We are defendants in private and government litigation and are subject to the risk of additional private litigation, government litigation and regulatory proceedings in the future.
The company is currently involved in lawsuits alleging violations of RESPA, a Consumer Financial Protection Bureau investigation into captive mortgage reinsurance ceding practices, a discrimination lawsuit under the Fair Housing Act, a suit brought by Countrywide regarding the rescission issues detailed above, and several suits growing out of a subsidiary partnership with MERS.
Loan modification and other similar programs may not continue to provide material benefits to us and our losses on loans that re-default can be higher than what we would have paid had the loan not been modified.
The GSE's and several lenders have adopted programs to modify loans to make them more affordable to borrowers with the goal of reducing the number of foreclosures. During 2010, 2011 and the first quarter of 2012, MGIC was notified of modifications that cured delinquencies that had they become paid claims would have resulted in approximately $3.2 billion, $1.8 billion and $300 million, respectively, of estimated claim payments. The company cannot predict what the ultimate re-default rate will be or the future claim payments. Because modifications cure the defaults with respect to the previously defaulted loans, our loss reserves do not account for potential re-defaults unless at the time the reserve is established, the re-default has already occurred. MGIC said it does not receive all of the information from such sources that is required to determine with certainty the number of loans that are participating in, or have successfully completed, HAMP.
In 2009, the GSEs began offering the Home Affordable Refinance Program (HARP) and MGIC allows the HARP refinances on its insured loans regardless of whether the loan meets our current underwriting standards, accounting for it as a modification rather than new business. MGIC has also agreed to allow refinancing under HARP 2.0 including releasing the insured in certain circumstances from certain rescission rights.
It is uncertain what effect foreclosure moratoriums and issues arising from the investigation of servicers' foreclosure procedures will have on us.

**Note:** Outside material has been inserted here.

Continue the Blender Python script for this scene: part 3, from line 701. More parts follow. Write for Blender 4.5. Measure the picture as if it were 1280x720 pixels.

Various government entities and private parties have from time to time enacted moratoriums and suspensions and various government agencies have been investigating large mortgage servicers and other parties to determine whether they acted improperly in foreclosure proceedings. MGIC is unclear about what effect improprieties in a particular foreclosure may have on its claims.
Our Australian operations may suffer significant losses.
We began international operations in Australia, where we started to write business in June 2007. Since 2008, we are no longer writing new business in Australia. Our existing risk in force in Australia is subject to the risks described in the general economic and insurance business-related factors discussed above. In addition to these risks, we are subject to a number of other risks from having deployed capital in Australia, including foreign currency exchange rate fluctuations and interest-rate volatility particular to Australia.